Deliberate and articulate, quoting Voltaire
As he recounts his imprisonment, Nabil at times struggles to find the right words, sometimes losing his train of thought as he sits in a downtown Cairo cafe. Since his release, he says, he has trouble concentrating. He sees strangers in the street and thinks he recognizes them. Yet Nabil is deliberate and articulate. He quotes Voltaire during an interview.
At the beginning of his imprisonment, mobilizing supporters was difficult, particularly because of his support for Israel.
When he says Israel's 2009 war in Gaza, which killed more than 1,000 Palestinians, was a war of self-defense, it arouses the kind of emotions in Egyptians that Americans might feel when someone defends Al Qaeda. Nabil doesn't expect them to agree, but the lack of support early on in his imprisonment for the right to express such ideas pained him.
"I don't ask them to love me. I don't ask them to believe what I'm believing in," says Nabil. "All I ask is that we respect human rights in Egypt, that we respect freedom of expression in Egypt."
Most Egyptians still trusted the military then, or were too afraid to speak out against it. Even the group No to Military Trials for Civilians debated whether to advocate for Nabil, said one member, over worry it would damage their cause. When it did launch a campaign and asked public figures and well-known activists to help, some refused. Getting local media to publicize his case, says group member Shahira Abouellail, was "beyond impossible."
"They really felt threatened by the Army at that point in time," she says. "They also felt like the Maikel Nabil case was very controversial."
Slowly, however, "people started to understand that by taking a stand against his arrest and sentence, you're not necessarily advocating his opinions and what he's written on his blog," says Ms. Abouellail. Even local media began to cover his case.

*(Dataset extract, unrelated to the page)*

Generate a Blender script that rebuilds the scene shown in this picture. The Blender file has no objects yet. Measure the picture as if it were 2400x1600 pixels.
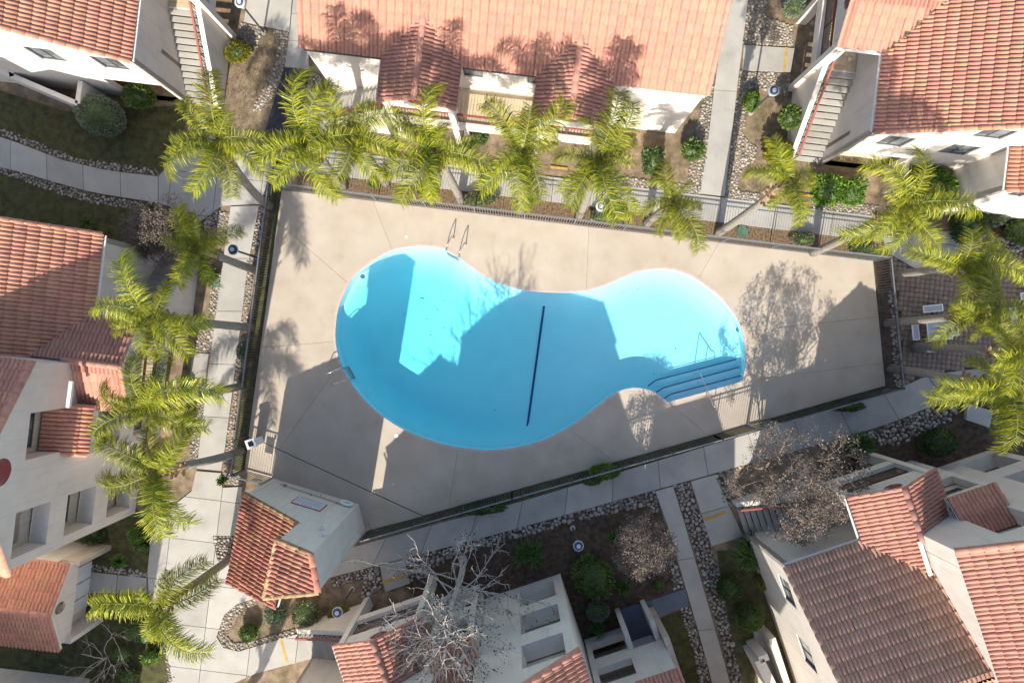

And Nabil says that toward the end of his ordeal, when he walked into the visiting room, other prisoners' families applauded him.
Now free, Nabil still blogs and advocates freedom of expression; he fears the next battle will be speech considered insulting to Islam. A prominent Christian businessman was accused of insulting Islam after tweeting a cartoon showing Mickey and Minnie Mouse in Islamic garb, though he was recently acquitted.
Abouellail says it's not surprising that Egyptians were reluctant to rally around Nabil. "We understood that people needed an education of the principles of freedom of speech and democracy" after living under a tyrannical regime for decades, she says. "There's still a revolution of the mind that needs to happen. And none of us are under any false impressions that this is going to happen overnight."